北森鴻氏のデビュー作『狂乱廿四孝(きょうらんにじゅうしこう)(1995年)』。鮎川哲也賞受賞作。
明治初期というわりと珍しい時代を舞台に、時代の変わり目に直面しつつある江戸歌舞伎界で起こる連続殺人事件を解いていく作品。
表紙の幽霊画が、通奏音のように謎を投げかけ続けているというのはなかなか面白い。
探偵役にあたる戯作者見習いの"お峯"はフィクションのキャラクターですが、それ以外の登場人物はほぼ実在で、名女形"三代目澤村田之助"や"河原崎権之助(九代目市川団十郎)"などを主要なキャラクターに据えて作品を組み立てているあたりは、デビュー作にしてすでに綿密な取材をしていたであろうことが伺えるのではないかと。

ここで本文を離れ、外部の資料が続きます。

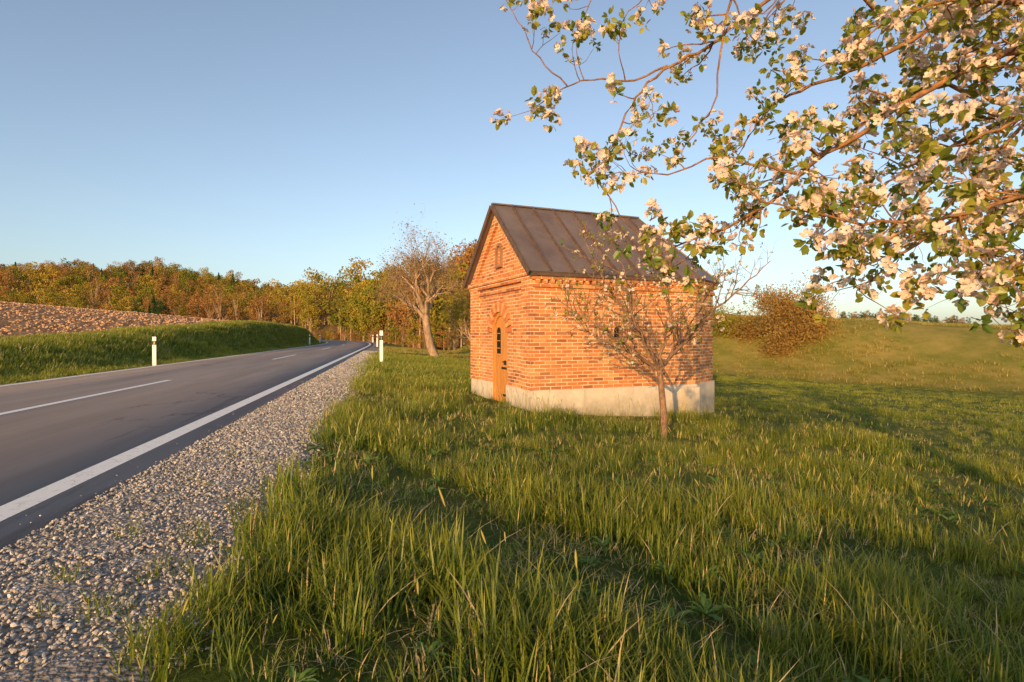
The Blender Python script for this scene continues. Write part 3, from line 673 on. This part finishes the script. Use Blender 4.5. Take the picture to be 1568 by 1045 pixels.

しかしまあさすがにデビュー作という感触はあって、ちょっと冗長に感じる部分はかなりあったり。
作者の近年の作品も数多く読んできたので、作家として成長したあとにデビュー作を読めばこういう印象にはなるかとも思いますが。
本作の原型となった短編『狂斎幽霊画考』がボーナストラック的に収録されていますが、これはさすがに完成度はまだまだだなぁと思うものの、比較として読むとなかなか面白い。
北森鴻氏の新作はもう出ませんが、まだ読んでいない作品があるので、徐々に読んでいきたいと思います。